Connoisseurs seek out the classic decanters of the late 18th century, and modern reproductions, because they offer near-perfect conditions for fine wine. A decanter should be of good, clear glass; it should be big enough (there is nothing worse than having a 650ml decanter and a 750ml bottle of wine) and it should not be difficult to keep clean.

Most wine lovers look for clear glass decanters, leaving the cut-glass and decorated ones for spirits such as whisky or brandy. Clear glass shows off the colour of the wine. The neck of the decanter should be broad enough to allow easy decanting, and there should be a stopper that fits.

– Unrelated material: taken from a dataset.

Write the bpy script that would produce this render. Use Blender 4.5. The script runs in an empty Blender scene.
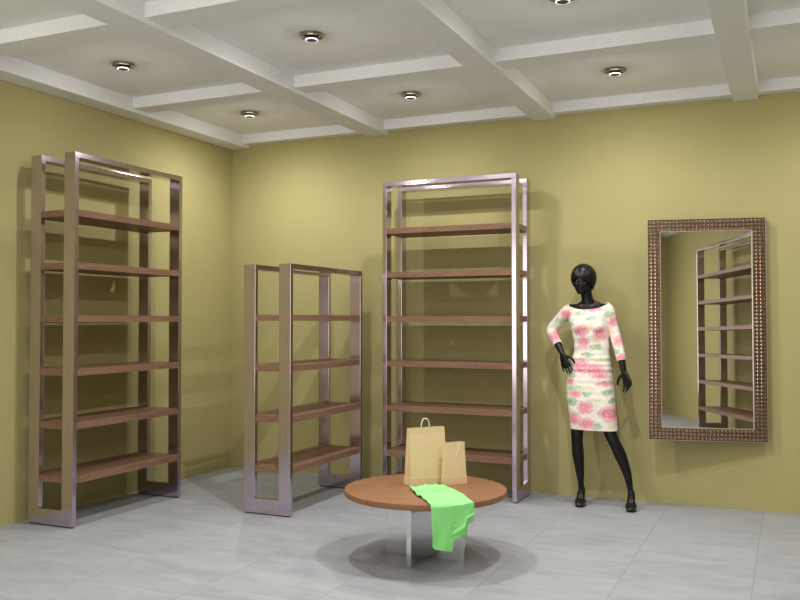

Decanters come in bottle and magnum sizes. The latter are most useful: a magnum of wine may be an occasional treat, but it is usually fine wine and therefore deserves decanting. Do not pour two bottles of the same wine into a magnum unless you have tasted a little from each first. There may well be variation between two bottles of the same wine (it is a traditional Bordeaux adage that "there are no great old wines, only great old bottles of wine"), and one may even be corked, or otherwise out of condition. Pour that into a decanter containing sound wine and you have lost two bottles. Of course, a magnum can be split between two bottle-sized decanters. Even larger bottles demand a fleet of decanters or well-washed bottles.